Monday, June 21st, 2010

afuna: Cat under a blanket. Text: "Cats are just little people with Fur and Fangs" (Default)
[personal profile] pauamma kindly reminds me that it is 4am. I hadn't noticed the time -- was absorbed by going through tabs that had been left open too long, and left open only because I knew I was going to click through lots of links and open up a ton of new tabs.

The upshot, however, is that I've now gone through all the archives in the Paciello Group blog, and have over twenty new tabs open for future reading through, despite skipping past some entries (mostly the ones which were status updates for support for $accessibility_measures from $software/$library, from more than a year ago).

Also I owe people replies back in [personal profile] fu -- something I meant to do, but got distracted *grar apologetically*.


A thought, a thought: trying to learn about accessibility is like trying to learn a foreign language (properly). Which is not the same as saying that accessibility is a foreign language (GNNN :(), but that there is a gap between ideal practice as written in the books, and actual practice as spoken in the street.

So, if you took Japanese 101*, that does not mean you're an expert in the language. And that does not mean you can ignore what a native speaker says, because that's what's in your book (or it's not in your book at all).

But also, um, do your homework? Learn the basics, try to figure out how things fit together before asking questions (and be prepared to run into cognitive walls (but please don't dent them with your head, thanks)). Though questions are good, both for what's explicitly said in the answers, and for what's never actually said because it's obvious (but that is another topic, for another time, because I'm not able to make any sense out of anything anymore tonight)

* I pick Japanese here, only because it was the foreign lang I took in university :)


Also, it really really bothers me that we took away the :focus outline with reset.css, and have yet to put it back.

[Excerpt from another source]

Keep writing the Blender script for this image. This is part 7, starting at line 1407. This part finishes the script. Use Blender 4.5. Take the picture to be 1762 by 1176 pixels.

I'm feeling kind of frayed, but in a good way. Like, not fizzling or crunchy or burnt out, but sort of ballooned and stretched thin around the edges, like I forgot to put a cap on myself. Which I think means it's past four, and I really should sleep...



I WOULD LIKE TO DREAM OF PONIES TONIGHT. Or maybe fish, with ponytails. But not LUSH ponytails. Yes.
afuna: Cat under a blanket. Text: "Cats are just little people with Fur and Fangs" (Default)
The census taker came by earlier this week, and I managed to discreetly ask to note down my religion as "none", instead of the assumed Roman Catholic. The census taker gave me this weird look, and asked to make sure she hadn't misheard, but otherwise noted it down with no protest.

I'm still culturally catholic, but I'd like to approach religion on my own terms, not just as something I was raised with, and don't believe in.

I feel good about having a tiny official note somewhere, saying that I'm not catholic. I don't think proud is appropriate for how I feel, because it's much less in-your-face than that. But: relaxed; not misrepresenting myself; not misrepresented. Yeah :)

(My mom would be disappointed if she knew that thirteen years of catholic education just managed to drive me away from religion, but I've always known/she's always suspected. The only thing that's changed is maybe I'm contributing to statistics which says that not everyone in the Philippines is Catholic -- and I know it is possible for good catholics to not agree with everything the Church says, but that's not where I am.

Also, we have Muslims, and we have many religious minorities, but somehow everyone seems to still believe that the Philippines is still 98% Catholic. I guess one person subtracted from the list is a tiny thing, but I no longer want to be miscounted through my own apathy.)